Task to complete:
Select and copy out every line in the records containing "empty".

begin Records shown

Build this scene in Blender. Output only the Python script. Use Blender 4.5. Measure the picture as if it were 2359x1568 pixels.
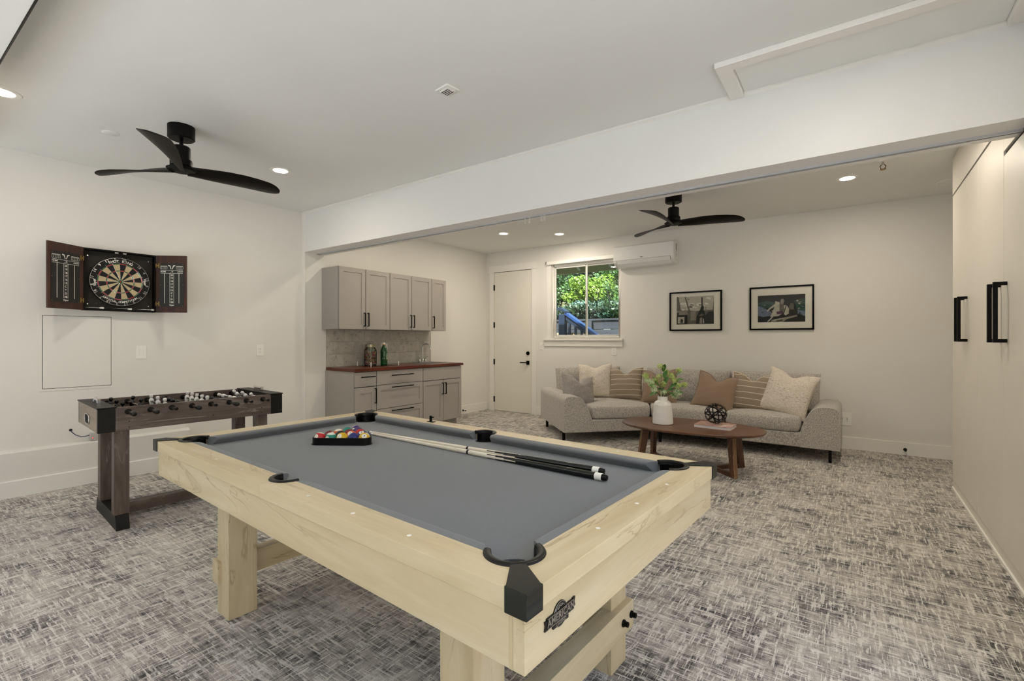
import bpy, bmesh, math, random
from mathutils import Vector, Matrix
sc = bpy.context.scene
COL = sc.collection
for _o in list(bpy.data.objects):
    bpy.data.objects.remove(_o)
PI = math.pi
R = math.radians
random.seed(7)

# ------------------------------------------------------------------ camera, world, light, exposure
YAW = R(35.45)
cam = bpy.data.cameras.new('camera')
cam.sensor_width = 36.0
cam.lens = 1105.0 * 36.0 / 2359.0
cam.shift_y = -4.0 / 2359.0
cam.clip_start = 0.05
cam_o = bpy.data.objects.new('camera', cam)
cam_o.location = (0, 0, 1.30)
cam_o.rotation_euler = (R(90), 0, YAW)
COL.objects.link(cam_o)
sc.camera = cam_o

sc.view_settings.view_transform = 'Standard'
sc.view_settings.look = 'None'
sc.view_settings.gamma = 1.0
sc.view_settings.use_curve_mapping = False
sc.view_settings.exposure = 0.0

w = bpy.data.worlds.new('sky')
sc.world = w
w.use_nodes = True
_nt = w.node_tree
_bg = _nt.nodes['Background']
_sky = _nt.nodes.new('ShaderNodeTexSky')
_sky.sky_type = 'NISHITA'
_sky.sun_disc = False
_sky.sun_elevation = R(52)
_sky.sun_rotation = R(200)
_sky.air_density = 1.2
_sky.dust_density = 2.5
_nt.links.new(_sky.outputs[0], _bg.inputs[0])
_bg.inputs[1].default_value = 0.66

sun = bpy.data.lights.new('sun', 'SUN')
sun.energy = 21.0
sun.angle = R(1.0)
sun.color = (0.95, 0.98, 1.0)
sun_o = bpy.data.objects.new('sun', sun)
sun_o.rotation_euler = (R(36), 0, R(-22))      # high sun from behind the camera, over the roof
COL.objects.link(sun_o)

# daylight enters by the open garage doorway behind the camera: a portal guides sampling there
GY = -2.6                                        # plane of the front wall with the doorway
por = bpy.data.lights.new('doorway_portal', 'AREA')
por.shape = 'RECTANGLE'
por.size, por.size_y = 5.4, 2.35
por.cycles.is_portal = True
por_o = bpy.data.objects.new('doorway_portal', por)
por_o.location = (-2.5, GY + 0.02, 1.175)
por_o.rotation_euler = (R(90), 0, R(180))
COL.objects.link(por_o)
por2 = por.copy()
por2.size, por2.size_y = 3.8, 2.2
por2_o = bpy.data.objects.new('added_bay_portal', por2)  # guides sampling at the bay added in the right wall
por2_o.location = (0.69, 0.3, 1.1)
por2_o.rotation_euler = (R(90), 0, R(-90))
COL.objects.link(por2_o)
sc.cycles.max_bounces = 10
sc.cycles.diffuse_bounces = 6
sc.cycles.glossy_bounces = 4
sc.cycles.transparent_max_bounces = 12
sc.cycles.sample_clamp_indirect = 6.0
LAMP_W = 12.5                                    # watts of each recessed lamp in the far half
LAMP_F = 8.5                                     # the front half is dimmed

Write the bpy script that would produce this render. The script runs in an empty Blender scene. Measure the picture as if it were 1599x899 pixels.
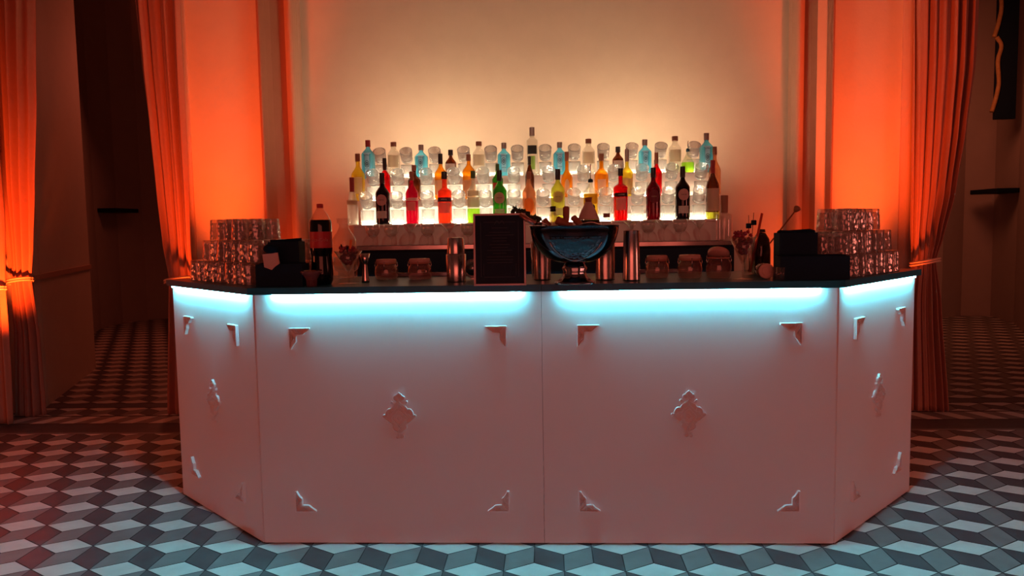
import bpy, bmesh, math, random
from mathutils import Vector, Matrix
random.seed(7)
PI = math.pi
C = bpy.context.scene.collection
# ---------------------------------------------------------------- camera (measured)
F, YAW, TILT, ROLL = 1190.2, -0.04328, 0.08154, -0.01622
CAM = Vector((0.0156, -3.1978, 1.3755))
_f = Vector((math.sin(YAW)*math.cos(TILT), math.cos(YAW)*math.cos(TILT), -math.sin(TILT)))
_r = Vector((math.cos(YAW), -math.sin(YAW), 0)); _u = _r.cross(_f)
RT = math.cos(ROLL)*_r + math.sin(ROLL)*_u
UP = -math.sin(ROLL)*_r + math.cos(ROLL)*_u
def ray(x, y): return _f + RT*((x-799.5)/F) - UP*((y-449.5)/F)
def aty(x, y, Y):
    d = ray(x, y); return CAM + d*((Y-CAM.y)/d.y)
def atz(x, y, z=0.0):
    d = ray(x, y); return CAM + d*((z-CAM.z)/d.z)
cd = bpy.data.cameras.new('camera'); cam = bpy.data.objects.new('camera', cd); C.objects.link(cam)
cd.sensor_width = 36; cd.lens = F/1599*36; cd.clip_start = .05
m3 = Matrix((RT, UP, -_f)).transposed()
cam.matrix_world = Matrix.Translation(CAM) @ m3.to_4x4()
bpy.context.scene.camera = cam

# ---------------------------------------------------------------- materials
MC = {}
def _new(name):
    m = bpy.data.materials.new(name); m.use_nodes = True
    nt = m.node_tree; nt.nodes.clear()
    o = nt.nodes.new('ShaderNodeOutputMaterial'); return m, nt, o
def pm(name, col, rough=.5, metal=0, noise=0, nscale=20, bump=0, bscale=80, coat=0, spec=.5, alpha=1):
    if name in MC: return MC[name]
    m, nt, o = _new(name); b = nt.nodes.new('ShaderNodeBsdfPrincipled')
    b.inputs['Base Color'].default_value = (*col, 1); b.inputs['Roughness'].default_value = rough
    b.inputs['Metallic'].default_value = metal; b.inputs['Coat Weight'].default_value = coat
    b.inputs['Specular IOR Level'].default_value = spec
    tc = nt.nodes.new('ShaderNodeTexCoord')
    n = nt.nodes.new('ShaderNodeTexNoise'); n.inputs['Scale'].default_value = nscale; n.inputs['Detail'].default_value = 4
    nt.links.new(tc.outputs['Object'], n.inputs['Vector'])
    mx = nt.nodes.new('ShaderNodeMix'); mx.data_type = 'RGBA'
    k = 1-noise
    mx.inputs[6].default_value = (col[0]*k, col[1]*k, col[2]*k, 1)
    mx.inputs[7].default_value = (min(1, col[0]*(1+noise)), min(1, col[1]*(1+noise)), min(1, col[2]*(1+noise)), 1)
    nt.links.new(n.outputs[0], mx.inputs[0]); nt.links.new(mx.outputs[2], b.inputs['Base Color'])
    if bump:
        n2 = nt.nodes.new('ShaderNodeTexNoise'); n2.inputs['Scale'].default_value = bscale
        nt.links.new(tc.outputs['Object'], n2.inputs['Vector'])
        bp = nt.nodes.new('ShaderNodeBump'); bp.inputs['Strength'].default_value = bump; bp.inputs['Distance'].default_value = .005
        nt.links.new(n2.outputs[0], bp.inputs['Height']); nt.links.new(bp.outputs[0], b.inputs['Normal'])
    nt.links.new(b.outputs[0], o.inputs[0]); MC[name] = m; return m
def emis(name, col, s):
    if name in MC: return MC[name]
    m, nt, o = _new(name); e = nt.nodes.new('ShaderNodeEmission')
    e.inputs[0].default_value = (*col, 1); e.inputs[1].default_value = s
    nt.links.new(e.outputs[0], o.inputs[0]); MC[name] = m; return m
def thinglass(name, col, body=.15, bodycol=None, bump=0, bscale=120, refl=1.0, rough=.05, dif=.35):
    """see-through glass / coloured drink: transparent + a little scattering + fresnel reflection"""
    if name in MC: return MC[name]
    m, nt, o = _new(name); N = nt.nodes.new; L = nt.links.new
    t = N('ShaderNodeBsdfTransparent'); t.inputs[0].default_value = (*col, 1)
    bc = bodycol or col
    tr = N('ShaderNodeBsdfTranslucent'); tr.inputs[0].default_value = (*bc, 1)
    df = N('ShaderNodeBsdfDiffuse'); df.inputs[0].default_value = (*bc, 1)
    a = N('ShaderNodeMixShader'); a.inputs[0].default_value = dif; L(tr.outputs[0], a.inputs[1]); L(df.outputs[0], a.inputs[2])
    mx = N('ShaderNodeMixShader'); mx.inputs[0].default_value = body; L(t.outputs[0], mx.inputs[1]); L(a.outputs[0], mx.inputs[2])
    g = N('ShaderNodeBsdfGlossy'); g.inputs['Roughness'].default_value = rough; g.inputs[0].default_value = (1, 1, 1, 1)
    fr = N('ShaderNodeLayerWeight'); fr.inputs[0].default_value = .5
    pw = N('ShaderNodeMath'); pw.operation = 'POWER'; pw.inputs[1].default_value = 3; L(fr.outputs['Facing'], pw.inputs[0])
    mu = N('ShaderNodeMath'); mu.operation = 'MULTIPLY_ADD'; mu.inputs[1].default_value = .55*refl; mu.inputs[2].default_value = .035*refl; L(pw.outputs[0], mu.inputs[0])
    m2 = N('ShaderNodeMixShader'); L(mu.outputs[0], m2.inputs[0]); L(mx.outputs[0], m2.inputs[1]); L(g.outputs[0], m2.inputs[2])
    if bump:
        tc = N('ShaderNodeTexCoord'); v = N('ShaderNodeTexVoronoi'); v.inputs['Scale'].default_value = bscale
        L(tc.outputs['Object'], v.inputs['Vector']); bp = N('ShaderNodeBump'); bp.inputs['Strength'].default_value = bump
        bp.inputs['Distance'].default_value = .004
        L(v.outputs[0], bp.inputs['Height']); L(bp.outputs[0], g.inputs['Normal']); L(bp.outputs[0], fr.inputs['Normal']); L(bp.outputs[0], tr.inputs['Normal']); L(bp.outputs[0], df.inputs['Normal'])
    L(m2.outputs[0], o.inputs[0]); MC[name] = m; return m
def cutglass(name, tp=.45, dfu=.10):
    """heavy clear glass with real refraction, part see-through"""
    if name in MC: return MC[name]
    m, nt, o = _new(name); N = nt.nodes.new; L = nt.links.new
    g = N('ShaderNodeBsdfGlass'); g.inputs['Roughness'].default_value = .03; g.inputs['IOR'].default_value = 1.45
    t = N('ShaderNodeBsdfTransparent'); t.inputs[0].default_value = (.93, .93, .93, 1)
    df = N('ShaderNodeBsdfTranslucent'); df.inputs[0].default_value = (.9, .9, .9, 1)
    a = N('ShaderNodeMixShader'); a.inputs[0].default_value = tp; L(g.outputs[0], a.inputs[1]); L(t.outputs[0], a.inputs[2])
    b = N('ShaderNodeMixShader'); b.inputs[0].default_value = dfu; L(a.outputs[0], b.inputs[1]); L(df.outputs[0], b.inputs[2])
    tc = N('ShaderNodeTexCoord'); v = N('ShaderNodeTexVoronoi'); v.inputs['Scale'].default_value = 90
    L(tc.outputs['Object'], v.inputs['Vector']); bp = N('ShaderNodeBump'); bp.inputs['Strength'].default_value = .6; bp.inputs['Distance'].default_value = .003
    L(v.outputs[0], bp.inputs['Height']); L(bp.outputs[0], g.inputs['Normal'])
    L(b.outputs[0], o.inputs[0]); MC[name] = m; return m

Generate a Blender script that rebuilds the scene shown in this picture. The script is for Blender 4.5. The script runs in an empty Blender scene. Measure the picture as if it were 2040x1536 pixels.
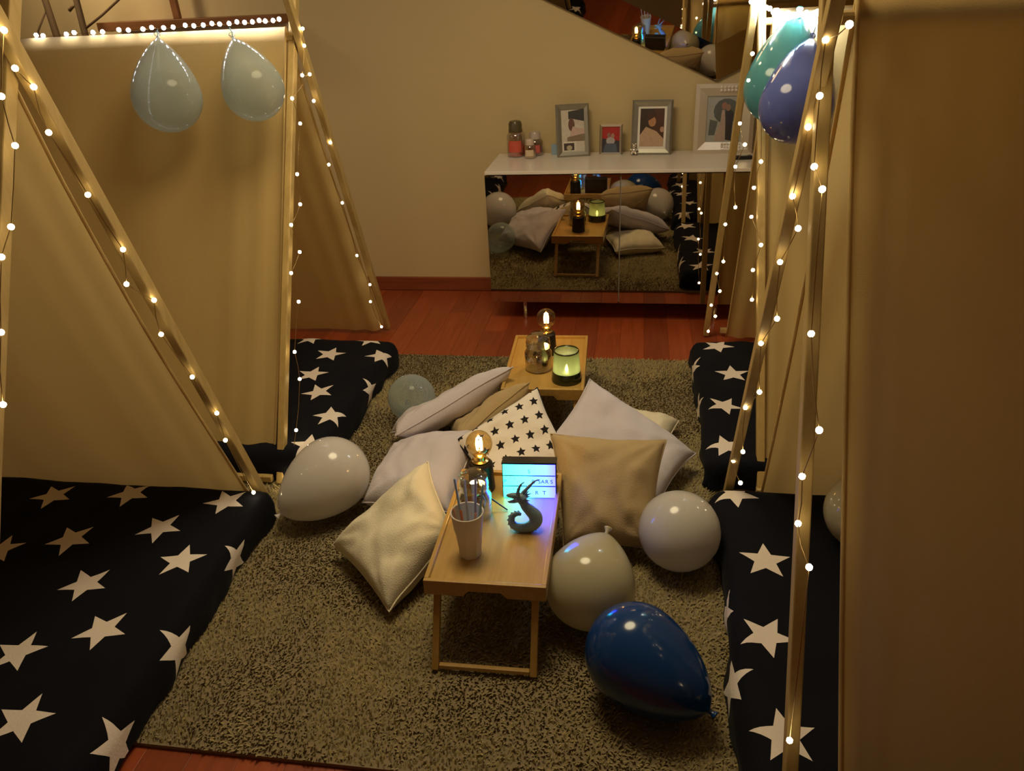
import bpy, bmesh, math, random
from mathutils import Vector, Matrix, noise
random.seed(7)
PI = math.pi
SC = bpy.context.scene
COL = SC.collection

# ------------------------------------------------------------------ camera
CAM_H = 1.58
PITCH, YAW, ROLL, FPX = 0.4734, 0.1713, -0.0497, 1537.3
fw = Vector((-math.sin(YAW)*math.cos(PITCH), math.cos(YAW)*math.cos(PITCH), -math.sin(PITCH)))
rt0 = Vector((math.cos(YAW), math.sin(YAW), 0))
up0 = rt0.cross(fw)
rt = rt0*math.cos(ROLL) + up0*math.sin(ROLL)
up = -rt0*math.sin(ROLL) + up0*math.cos(ROLL)
cam_data = bpy.data.cameras.new('camera')
cam_data.sensor_fit = 'HORIZONTAL'; cam_data.sensor_width = 36.0
cam_data.lens = FPX/2040*36.0; cam_data.clip_start = 0.02
cam = bpy.data.objects.new('camera', cam_data); COL.objects.link(cam)
cam.matrix_world = Matrix(((rt.x, up.x, -fw.x, 0), (rt.y, up.y, -fw.y, 0), (rt.z, up.z, -fw.z, CAM_H), (0, 0, 0, 1)))
SC.camera = cam

# ------------------------------------------------------------------ world, exposure, room lamps
SC.view_settings.view_transform = 'Standard'
SC.view_settings.look = 'None'
SC.view_settings.gamma = 1.0
SC.view_settings.use_curve_mapping = False
SC.view_settings.exposure = 0.22
SC.cycles.max_bounces = 6; SC.cycles.diffuse_bounces = 3; SC.cycles.glossy_bounces = 4
SC.cycles.transmission_bounces = 4; SC.cycles.transparent_max_bounces = 10
SC.cycles.use_adaptive_sampling = True; SC.cycles.adaptive_threshold = 0.035
SC.cycles.sample_clamp_indirect = 4.0
world = bpy.data.worlds.new('world'); SC.world = world; world.use_nodes = True
world.node_tree.nodes['Background'].inputs[0].default_value = (1.0, 0.72, 0.42, 1)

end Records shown

Finished answer:
Write the bpy script that would produce this render. The script runs in an empty Blender scene. Measure the picture as if it were 1599x899 pixels.
Generate a Blender script that rebuilds the scene shown in this picture. The script is for Blender 4.5. The script runs in an empty Blender scene. Measure the picture as if it were 2040x1536 pixels.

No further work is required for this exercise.